* Start Provided material *
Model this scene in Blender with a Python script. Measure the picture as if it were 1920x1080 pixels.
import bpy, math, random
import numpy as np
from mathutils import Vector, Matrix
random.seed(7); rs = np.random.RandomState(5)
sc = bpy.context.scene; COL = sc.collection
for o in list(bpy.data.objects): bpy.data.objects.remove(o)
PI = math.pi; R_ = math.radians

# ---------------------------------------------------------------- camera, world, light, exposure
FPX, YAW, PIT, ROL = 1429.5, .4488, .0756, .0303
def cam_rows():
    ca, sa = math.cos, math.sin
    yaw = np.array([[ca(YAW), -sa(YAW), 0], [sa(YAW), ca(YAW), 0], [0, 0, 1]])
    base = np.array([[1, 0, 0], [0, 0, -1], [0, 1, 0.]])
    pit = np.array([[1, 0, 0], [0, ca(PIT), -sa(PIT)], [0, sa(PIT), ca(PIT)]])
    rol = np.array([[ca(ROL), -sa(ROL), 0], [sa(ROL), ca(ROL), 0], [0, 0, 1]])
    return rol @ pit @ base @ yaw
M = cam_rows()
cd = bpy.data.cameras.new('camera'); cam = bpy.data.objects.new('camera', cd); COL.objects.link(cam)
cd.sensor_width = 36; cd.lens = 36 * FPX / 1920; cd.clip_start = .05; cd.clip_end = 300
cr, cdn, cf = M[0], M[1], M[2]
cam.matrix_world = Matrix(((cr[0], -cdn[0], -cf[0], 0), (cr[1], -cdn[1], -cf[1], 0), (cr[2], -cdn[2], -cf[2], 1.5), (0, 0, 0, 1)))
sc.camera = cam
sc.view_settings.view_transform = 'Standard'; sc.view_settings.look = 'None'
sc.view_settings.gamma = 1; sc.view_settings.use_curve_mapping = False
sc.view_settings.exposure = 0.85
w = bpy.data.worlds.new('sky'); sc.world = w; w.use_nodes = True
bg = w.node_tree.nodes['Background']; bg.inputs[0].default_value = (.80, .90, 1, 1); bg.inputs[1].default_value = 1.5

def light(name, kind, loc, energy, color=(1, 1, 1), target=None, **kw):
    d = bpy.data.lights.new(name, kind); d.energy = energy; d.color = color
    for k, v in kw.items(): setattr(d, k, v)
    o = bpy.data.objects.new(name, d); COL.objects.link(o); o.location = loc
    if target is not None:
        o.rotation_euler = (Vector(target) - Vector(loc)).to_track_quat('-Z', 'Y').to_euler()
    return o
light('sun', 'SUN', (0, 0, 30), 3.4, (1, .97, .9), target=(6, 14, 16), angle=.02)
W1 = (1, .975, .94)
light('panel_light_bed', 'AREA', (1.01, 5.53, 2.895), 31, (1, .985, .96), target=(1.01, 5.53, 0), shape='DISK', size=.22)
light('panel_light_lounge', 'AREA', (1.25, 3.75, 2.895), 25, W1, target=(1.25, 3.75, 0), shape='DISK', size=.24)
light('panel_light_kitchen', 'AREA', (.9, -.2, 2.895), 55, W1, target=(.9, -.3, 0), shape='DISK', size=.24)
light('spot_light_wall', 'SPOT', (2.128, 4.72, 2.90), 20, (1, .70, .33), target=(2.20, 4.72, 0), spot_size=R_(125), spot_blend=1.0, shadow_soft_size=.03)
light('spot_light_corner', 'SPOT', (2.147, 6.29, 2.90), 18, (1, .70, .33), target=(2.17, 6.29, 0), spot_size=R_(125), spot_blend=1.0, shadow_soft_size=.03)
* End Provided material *
> [Requirements]: Repeat the data precisely, line by line.

> [Worked solution]:
Model this scene in Blender with a Python script. Measure the picture as if it were 1920x1080 pixels.
import bpy, math, random
import numpy as np
from mathutils import Vector, Matrix
random.seed(7); rs = np.random.RandomState(5)
sc = bpy.context.scene; COL = sc.collection
for o in list(bpy.data.objects): bpy.data.objects.remove(o)
PI = math.pi; R_ = math.radians

# ---------------------------------------------------------------- camera, world, light, exposure
FPX, YAW, PIT, ROL = 1429.5, .4488, .0756, .0303
def cam_rows():
    ca, sa = math.cos, math.sin
    yaw = np.array([[ca(YAW), -sa(YAW), 0], [sa(YAW), ca(YAW), 0], [0, 0, 1]])
    base = np.array([[1, 0, 0], [0, 0, -1], [0, 1, 0.]])
    pit = np.array([[1, 0, 0], [0, ca(PIT), -sa(PIT)], [0, sa(PIT), ca(PIT)]])
    rol = np.array([[ca(ROL), -sa(ROL), 0], [sa(ROL), ca(ROL), 0], [0, 0, 1]])
    return rol @ pit @ base @ yaw
M = cam_rows()
cd = bpy.data.cameras.new('camera'); cam = bpy.data.objects.new('camera', cd); COL.objects.link(cam)
cd.sensor_width = 36; cd.lens = 36 * FPX / 1920; cd.clip_start = .05; cd.clip_end = 300
cr, cdn, cf = M[0], M[1], M[2]
cam.matrix_world = Matrix(((cr[0], -cdn[0], -cf[0], 0), (cr[1], -cdn[1], -cf[1], 0), (cr[2], -cdn[2], -cf[2], 1.5), (0, 0, 0, 1)))
sc.camera = cam
sc.view_settings.view_transform = 'Standard'; sc.view_settings.look = 'None'
sc.view_settings.gamma = 1; sc.view_settings.use_curve_mapping = False
sc.view_settings.exposure = 0.85
w = bpy.data.worlds.new('sky'); sc.world = w; w.use_nodes = True
bg = w.node_tree.nodes['Background']; bg.inputs[0].default_value = (.80, .90, 1, 1); bg.inputs[1].default_value = 1.5

def light(name, kind, loc, energy, color=(1, 1, 1), target=None, **kw):
    d = bpy.data.lights.new(name, kind); d.energy = energy; d.color = color
    for k, v in kw.items(): setattr(d, k, v)
    o = bpy.data.objects.new(name, d); COL.objects.link(o); o.location = loc
    if target is not None:
        o.rotation_euler = (Vector(target) - Vector(loc)).to_track_quat('-Z', 'Y').to_euler()
    return o
light('sun', 'SUN', (0, 0, 30), 3.4, (1, .97, .9), target=(6, 14, 16), angle=.02)
W1 = (1, .975, .94)
light('panel_light_bed', 'AREA', (1.01, 5.53, 2.895), 31, (1, .985, .96), target=(1.01, 5.53, 0), shape='DISK', size=.22)
light('panel_light_lounge', 'AREA', (1.25, 3.75, 2.895), 25, W1, target=(1.25, 3.75, 0), shape='DISK', size=.24)
light('panel_light_kitchen', 'AREA', (.9, -.2, 2.895), 55, W1, target=(.9, -.3, 0), shape='DISK', size=.24)
light('spot_light_wall', 'SPOT', (2.128, 4.72, 2.90), 20, (1, .70, .33), target=(2.20, 4.72, 0), spot_size=R_(125), spot_blend=1.0, shadow_soft_size=.03)
light('spot_light_corner', 'SPOT', (2.147, 6.29, 2.90), 18, (1, .70, .33), target=(2.17, 6.29, 0), spot_size=R_(125), spot_blend=1.0, shadow_soft_size=.03)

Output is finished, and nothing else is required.